DIRECTIVE
Return the material exactly as supplied, apart from the pictures, which are omitted.

====

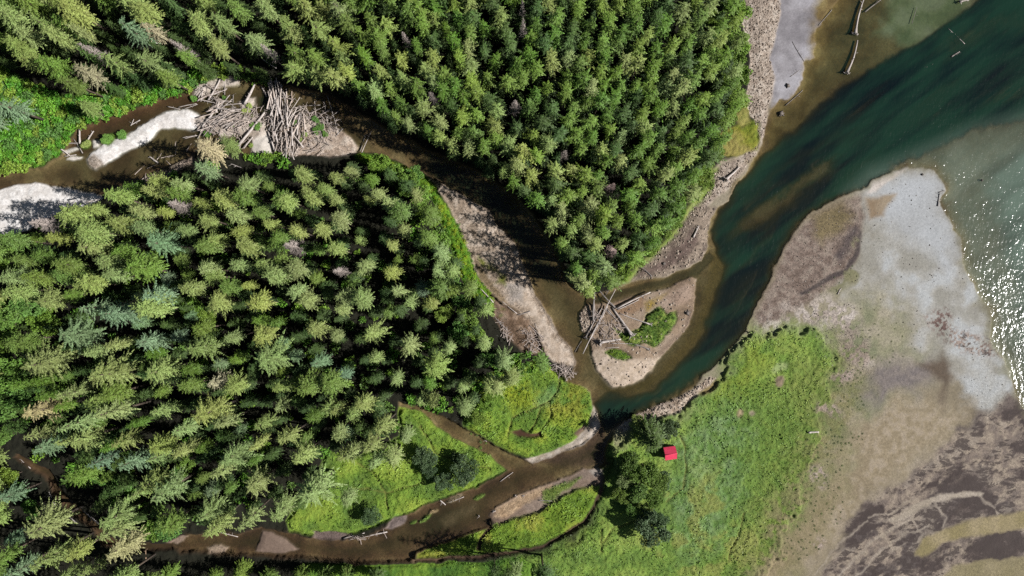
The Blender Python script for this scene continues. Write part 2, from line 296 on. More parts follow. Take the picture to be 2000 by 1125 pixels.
layer([(1366,768),(1385,748),(1400,742),(1396,756),(1378,770)], [(132,116,70),(148,130,90)], f=4, warp=6, v=0.3)
for e in (ell(1620,800,26,12,15), ell(1596,932,13,20,-20), ell(1600,1062,14,10,20), ell(1668,690,30,22,30), ell(1648,735,24,14,0)):
    layer(e, [(140,126,112),(168,152,142)], f=9, warp=22, co=1, v=0, th=0.44, thn='fin')
layer([(600,1098),(700,1103),(757,1103),(812,1098),(880,1096),(930,1096),(1010,1086),(1040,1100),(1040,1500),(820,1560),(640,1420),(560,1250)], [(70,106,36),(98,132,44),(116,148,52)], f=4, warp=8, h=gh(0.8), v=1, co=0.2, we=0)
layer(M4, [(92,120,36),(112,140,44),(138,146,56)], f=3, warp=6, h=gh(0.7), v=1, co=0.2, we=0)
layer(SHRUB_NW, [(62,92,30),(84,118,36)], f=4, warp=8, h=gh(1.0), v=1)
layer(STRIP, [(84,122,30),(110,146,34)], f=4, warp=6, h=gh(0.8), v=1)
layer([(1480,235),(1478,290),(1440,308),(1405,306),(1400,270),(1430,250),(1455,240)], [(106,120,34),(134,136,52),(150,142,78)], f=5, warp=12, v=1, h=gh(0.5))
layer([(1440,200),(1458,185),(1462,240),(1448,250),(1436,235)], [(150,146,80),(130,138,60)], f=5, warp=6, v=1)
layer([(1204,556),(1250,515),(1310,455),(1345,400),(1375,365),(1385,330),(1400,330),(1388,380),(1350,412),(1320,458),(1280,500),(1228,552)], [(110,132,56),(128,140,74)], f=6, warp=10, v=1)
DRAINS = [[(1093,715),(1090,760),(1072,785),(1030,802),(1000,815),(990,850)],[(1072,785),(1078,812),(1062,838)],[(1060,790),(1045,826),(1030,845)],[(700,900),(740,930),(760,990)],[(820,830),(850,880),(900,905),(960,915)],
          [(690,950),(760,960),(830,940)],[(1325,850),(1338,872),(1336,920),(1334,950),(1300,980)],[(1176,1060),(1200,1030),(1260,1010)],[(1173,1080),(1174,1030)],[(1420,1090),(1440,1040),(1450,1000)]]
for q in DRAINS:
    q = np.array(q, float)
    for i in range(len(q) - 1):
        ax, ay = q[i]; bx, by = q[i + 1]; nx, ny = -(by - ay), bx - ax; l = math.hypot(nx, ny); nx, ny = nx / l * 1.6, ny / l * 1.6
        layer([(ax + nx, ay + ny), (bx + nx, by + ny), (bx - nx, by - ny), (ax - nx, ay - ny)], [(112,110,54)], f=2, warp=10, v=0.6, h=0.45, a=0.7)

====

RESPONSE TO THE TASK
The Blender Python script for this scene continues. Write part 2, from line 296 on. More parts follow. Take the picture to be 2000 by 1125 pixels.
layer([(1366,768),(1385,748),(1400,742),(1396,756),(1378,770)], [(132,116,70),(148,130,90)], f=4, warp=6, v=0.3)
for e in (ell(1620,800,26,12,15), ell(1596,932,13,20,-20), ell(1600,1062,14,10,20), ell(1668,690,30,22,30), ell(1648,735,24,14,0)):
    layer(e, [(140,126,112),(168,152,142)], f=9, warp=22, co=1, v=0, th=0.44, thn='fin')
layer([(600,1098),(700,1103),(757,1103),(812,1098),(880,1096),(930,1096),(1010,1086),(1040,1100),(1040,1500),(820,1560),(640,1420),(560,1250)], [(70,106,36),(98,132,44),(116,148,52)], f=4, warp=8, h=gh(0.8), v=1, co=0.2, we=0)
layer(M4, [(92,120,36),(112,140,44),(138,146,56)], f=3, warp=6, h=gh(0.7), v=1, co=0.2, we=0)
layer(SHRUB_NW, [(62,92,30),(84,118,36)], f=4, warp=8, h=gh(1.0), v=1)
layer(STRIP, [(84,122,30),(110,146,34)], f=4, warp=6, h=gh(0.8), v=1)
layer([(1480,235),(1478,290),(1440,308),(1405,306),(1400,270),(1430,250),(1455,240)], [(106,120,34),(134,136,52),(150,142,78)], f=5, warp=12, v=1, h=gh(0.5))
layer([(1440,200),(1458,185),(1462,240),(1448,250),(1436,235)], [(150,146,80),(130,138,60)], f=5, warp=6, v=1)
layer([(1204,556),(1250,515),(1310,455),(1345,400),(1375,365),(1385,330),(1400,330),(1388,380),(1350,412),(1320,458),(1280,500),(1228,552)], [(110,132,56),(128,140,74)], f=6, warp=10, v=1)
DRAINS = [[(1093,715),(1090,760),(1072,785),(1030,802),(1000,815),(990,850)],[(1072,785),(1078,812),(1062,838)],[(1060,790),(1045,826),(1030,845)],[(700,900),(740,930),(760,990)],[(820,830),(850,880),(900,905),(960,915)],
          [(690,950),(760,960),(830,940)],[(1325,850),(1338,872),(1336,920),(1334,950),(1300,980)],[(1176,1060),(1200,1030),(1260,1010)],[(1173,1080),(1174,1030)],[(1420,1090),(1440,1040),(1450,1000)]]
for q in DRAINS:
    q = np.array(q, float)
    for i in range(len(q) - 1):
        ax, ay = q[i]; bx, by = q[i + 1]; nx, ny = -(by - ay), bx - ax; l = math.hypot(nx, ny); nx, ny = nx / l * 1.6, ny / l * 1.6
        layer([(ax + nx, ay + ny), (bx + nx, by + ny), (bx - nx, by - ny), (ax - nx, ay - ny)], [(112,110,54)], f=2, warp=10, v=0.6, h=0.45, a=0.7)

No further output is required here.